Explosion des bipeurs du Hezbollah : retour sur le dernier coup du Mossad et ses précédents
On retrouve les prémices de ce coup dans l'opération Colère de Dieu et l'assassinat de Mahmoud Hamchari en 1972. Après la prise d'otages des Jeux olympiques de Munich en 1972, Israël mène une série de représailles : jusqu'en 1992, les services israéliens assassinent méthodiquement les auteurs suspectés du « massacre de Munich ». L'assassinat le plus célèbre est sans doute celui de Mahmoud Hamchari, représentant de l'Organisation de libération de la Palestine (OLP) à Paris. En décembre 1972, un agent du Mossad se fait passer pour un journaliste italien pour l'interviewer chez lui. Après la discussion, prétextant un appel avec son éditeur, le faux journaliste en profite pour examiner le téléphone fixe du domicile. Lorsque Hamchari quitte les lieux, une équipe du Mossad place des explosifs dans l'appareil. Le lendemain, un agent passe un appel depuis une cabine téléphonique et demande à Hamchari, à l'autre bout de la ligne, de confirmer son identité. Le reste de l'équipe, garée en bas de l'immeuble, active la bombe et le téléphone explose.

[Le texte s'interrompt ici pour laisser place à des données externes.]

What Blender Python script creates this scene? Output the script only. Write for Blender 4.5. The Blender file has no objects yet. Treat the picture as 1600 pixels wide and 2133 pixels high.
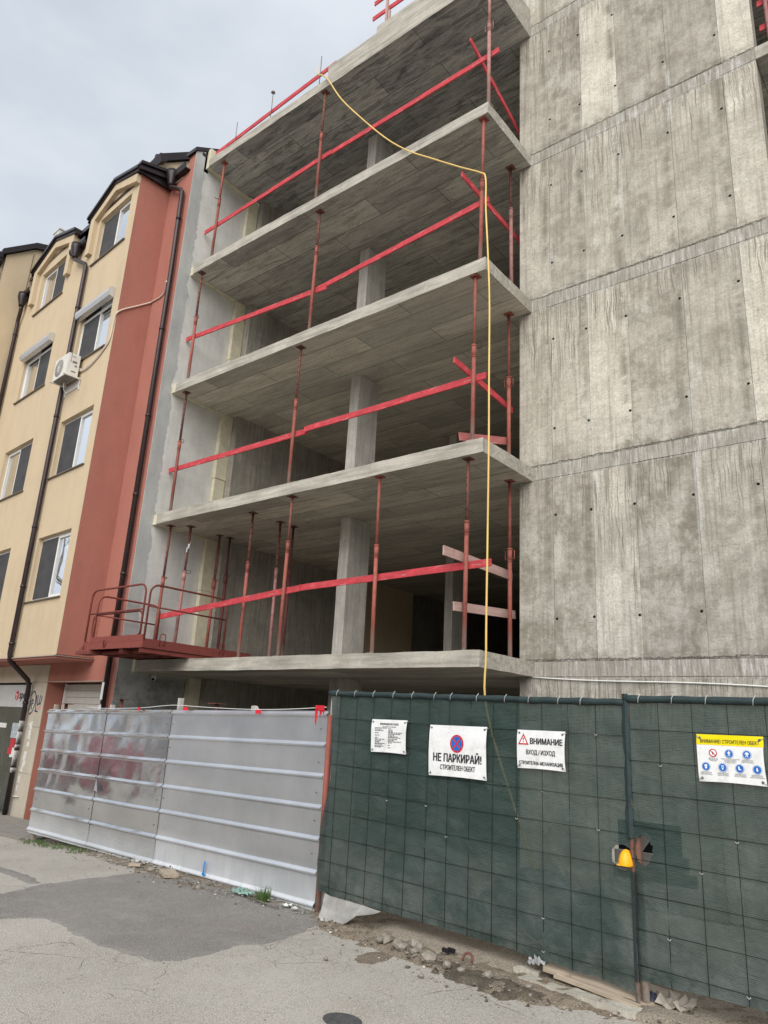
import bpy, bmesh, math, random
from mathutils import Vector, Matrix, noise
R = math.radians
random.seed(7)
SC = bpy.context.scene
COL = SC.collection

# ---------------------------------------------------------------- camera
cd = bpy.data.cameras.new('camera'); cam = bpy.data.objects.new('camera', cd); COL.objects.link(cam)
SC.camera = cam
_f, _yaw, _pitch, _roll = 1534.295, -0.6937, 0.2904, 0.0552
cd.sensor_fit = 'HORIZONTAL'; cd.sensor_width = 36.0; cd.lens = 36.0 * _f / 1600.0
cd.clip_start = 0.05; cd.clip_end = 2000
_fw = Vector((math.sin(_yaw)*math.cos(_pitch), math.cos(_yaw)*math.cos(_pitch), math.sin(_pitch)))
_rt = Vector((math.cos(_yaw), -math.sin(_yaw), 0)); _up = _rt.cross(_fw)
_r = _rt*math.cos(_roll) + _up*math.sin(_roll); _u = -_rt*math.sin(_roll) + _up*math.cos(_roll)
cam.matrix_world = Matrix(((_r.x, _u.x, -_fw.x, 4.923), (_r.y, _u.y, -_fw.y, -7.923), (_r.z, _u.z, -_fw.z, 1.65), (0, 0, 0, 1)))

# ---------------------------------------------------------------- sky and sun (overcast)
SUN_EL, SUN_AZ = 36.0, 152.0      # azimuth measured from +Y towards +X
W = bpy.data.worlds.new('World'); SC.world = W; W.use_nodes = True
nt = W.node_tree; nt.nodes.clear()
wo = nt.nodes.new('ShaderNodeOutputWorld'); bg = nt.nodes.new('ShaderNodeBackground')
sky = nt.nodes.new('ShaderNodeTexSky'); sky.sky_type = 'NISHITA'; sky.sun_disc = False
sky.sun_elevation = R(SUN_EL); sky.sun_rotation = R(SUN_AZ); sky.air_density = 1.0; sky.dust_density = 2.0
tc = nt.nodes.new('ShaderNodeTexCoord')
mp = nt.nodes.new('ShaderNodeMapping'); mp.inputs['Scale'].default_value = (1.0, 1.0, 2.2)
n1 = nt.nodes.new('ShaderNodeTexNoise'); n1.inputs['Scale'].default_value = 1.7; n1.inputs['Detail'].default_value = 5; n1.inputs['Roughness'].default_value = 0.5
n2 = nt.nodes.new('ShaderNodeTexNoise'); n2.inputs['Scale'].default_value = 4.5; n2.inputs['Detail'].default_value = 6
rp = nt.nodes.new('ShaderNodeValToRGB')
rp.color_ramp.elements[0].position = 0.30; rp.color_ramp.elements[0].color = (4.9, 5.4, 6.1, 1)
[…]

L'assassinat de Yahia Ayache, l'artificier du Hamas, en 1996, témoigne du perfectionnement des techniques israéliennes. Surnommé al-Muhandis (« l'Ingénieur »), l'homme est réputé pour la fabrication de bombes. Le renseignement israélien apprend qu'il se rend souvent à Gaza chez son ami d'enfance Osama Hamad. Or, l'oncle de cet ami, Kamil Hamad, est connu des autorités. Sous la menace, les agents israéliens le forcent à coopérer. Il se voit confier un téléphone portable censé mettre Ayache sur écoute, ignorant que l'appareil était piégé avec des explosifs. Le 5 janvier 1996, Ayache reçoit un appel de son père. Dès que « l'Ingénieur » répond, la bombe est déclenchée. Cette opération est l'une des premières à utiliser un téléphone mobile non seulement pour la collecte de renseignements, mais comme arme létale. L'assassinat d'Ayache a semé la peur dans les rangs du Hamas, et cela conduira à l'abandon progressif des téléphones portables, trop faciles à localiser. Israël se resservira de cette paranoïa trente ans plus tard, poussant le Hezbollah à l'achat de bipeurs.

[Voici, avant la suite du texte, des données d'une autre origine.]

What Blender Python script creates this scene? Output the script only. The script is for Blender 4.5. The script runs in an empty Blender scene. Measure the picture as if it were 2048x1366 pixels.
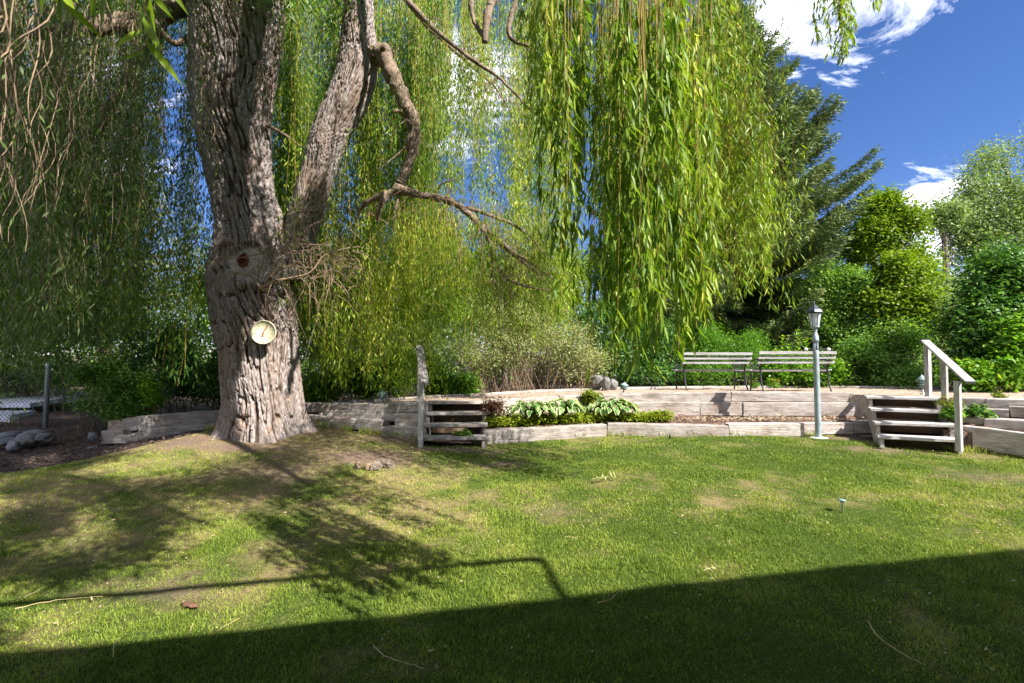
import bpy, math
import numpy as np
from mathutils import Vector, Matrix
rng = np.random.default_rng(11)
sc = bpy.context.scene
COL = sc.collection
PI = math.pi
# ---------------------------------------------------------------- camera
CAM_Z, F, TH = 1.5, 1000.0, math.atan(52 / 1000.0)
cT, sT = math.cos(TH), math.sin(TH)
def P(u, v, Y):
    """world point seen at photo pixel (u,v) at distance Y in front of the camera"""
    x = (u - 1024) / F; yv = (683 - v) / F
    k = Y / (cT - yv * sT)
    return np.array([x * k, Y, CAM_Z + (sT + yv * cT) * k])
cd = bpy.data.cameras.new('camera'); cam = bpy.data.objects.new('camera', cd); COL.objects.link(cam)
cam.location = (0, 0, CAM_Z); cam.rotation_euler = (PI / 2 + TH, 0, 0)
cd.sensor_width = 36; cd.sensor_fit = 'HORIZONTAL'; cd.lens = F / 2048 * 36
cd.clip_start = 0.05; cd.clip_end = 2000
cd.dof.use_dof = True; cd.dof.focus_distance = 7.5; cd.dof.aperture_fstop = 9
sc.camera = cam
# ---------------------------------------------------------------- light
SUN_H = np.array([.78, -.63]); SUN_H /= np.linalg.norm(SUN_H); SUN_EL = math.radians(44)
sun_dir = np.array([SUN_H[0] * math.cos(SUN_EL), SUN_H[1] * math.cos(SUN_EL), math.sin(SUN_EL)])
ld = bpy.data.lights.new('sun', 'SUN'); ld.energy = 5.0; ld.angle = math.radians(.5); ld.color = (1, .95, .86)
so = bpy.data.objects.new('sun', ld); COL.objects.link(so)
so.rotation_euler = Vector(sun_dir).to_track_quat('Z', 'Y').to_euler(); so.location = (20, -20, 30)
W = bpy.data.worlds.new('World'); sc.world = W; W.use_nodes = True
nt = W.node_tree; nt.nodes.clear()
def nd(nt, typ, **kw):
    n = nt.nodes.new(typ)
    for k, v in kw.items():
        if k.startswith('i_'):
            key = k[2:]; key = int(key) if key.isdigit() else key.replace('_', ' ')
            s = n.inputs[key]
            if isinstance(v, bpy.types.NodeSocket): nt.links.new(v, s)
            else: s.default_value = v
        else: setattr(n, k, v)
    return n
def ramp(nt, fac, stops):
    n = nt.nodes.new('ShaderNodeValToRGB'); e = n.color_ramp.elements
    while len(e) < len(stops): e.new(.5)
    for el, (p, c) in zip(e, stops):
        el.position = p; el.color = (c if len(c) == 4 else (*c, 1)) if hasattr(c, '__len__') else (c, c, c, 1)
    nt.links.new(fac, n.inputs[0]); return n.outputs[0]
def math_(nt, op, a, b=None, c=None):
    n = nd(nt, 'ShaderNodeMath', operation=op, i_0=a)
    if b is not None:
        if isinstance(b, bpy.types.NodeSocket): nt.links.new(b, n.inputs[1])
        else: n.inputs[1].default_value = b
    if c is not None: n.inputs[2].default_value = c
    return n.outputs[0]
def mixc(nt, fac, a, b, blend='MIX'):
    n = nt.nodes.new('ShaderNodeMix'); n.data_type = 'RGBA'; n.blend_type = blend
    for s, v in ((n.inputs[0], fac), (n.inputs[6], a), (n.inputs[7], b)):
        if isinstance(v, bpy.types.NodeSocket): nt.links.new(v, s)
        elif hasattr(v, '__len__'): s.default_value = (*v, 1) if len(v) == 3 else v
        else: s.default_value = v
    return n.outputs[2]
sky = nd(nt, 'ShaderNodeTexSky', sky_type='NISHITA', sun_disc=False, sun_elevation=SUN_EL,
         sun_rotation=math.atan2(SUN_H[0], SUN_H[1]), altitude=1700, air_density=1.0, dust_density=.3, ozone_density=2.5)
hs = nd(nt, 'ShaderNodeHueSaturation', i_Saturation=1.24, i_Value=.46, i_Color=sky.outputs[0])
tc = nd(nt, 'ShaderNodeTexCoord')
sep = nd(nt, 'ShaderNodeSeparateXYZ', i_0=tc.outputs['Generated'])
zz = math_(nt, 'ADD', math_(nt, 'MAXIMUM', sep.outputs[2], 0), .12)
cx = math_(nt, 'DIVIDE', sep.outputs[0], zz); cy = math_(nt, 'DIVIDE', sep.outputs[1], zz)
cv = nd(nt, 'ShaderNodeCombineXYZ', i_0=cx, i_1=cy)
mp = nd(nt, 'ShaderNodeMapping', i_Vector=cv.outputs[0], i_Rotation=(0, 0, .6), i_Scale=(1.5, 3.4, 1))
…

La coordination entre le renseignement israélien et l'écosystème technologique du privé permet au premier d'avoir souvent une longueur d'avance sur ses ennemis. Près d'un an après le 7 octobre 2023 vécu par la population israélienne comme un échec historique du renseignement et une rupture du « pacte de sécurité » qui lie la société israélienne à son État, les assassinats ciblés dans les pays voisins puis l'opération des bipeurs auront sans doute achevé de redonner du crédit au Mossad en interne. Le service de renseignement capitalise notamment sur un vaste écosystème de startups. Cette synergie entre agences de renseignement et entreprises privées est illustrée par le développement de Libertad Ventures, le fonds d'investissement technologique du Mossad, qui lui permet de financer des startups technologiques et d'avoir recours à des méthodes particulièrement innovantes et efficaces.
L'opération des bipeurs, par son échelle, instaure un climat de terreur au Liban et ouvre la voie à une escalade du conflit dans la région. Alors que ces assassinats par appareil piégé étaient réservés à des individus très ciblés, l'ampleur d'un tel événement n'a pu épargner les victimes collatérales. Des exemples sinistres, comme l'explosion d'un talkie-walkie lors des obsèques d'un individu assassiné la veille, illustrent l'avènement d'un nouveau climat de terreur. Enfin, l'événement ne se résume pas à une opération étonnante : elle a ouvert la voie à une escalade sans précédent, provoquant plusieurs milliers de morts et plus d'un million de déplacés dans un pays déjà en proie à la crise économique depuis 2019.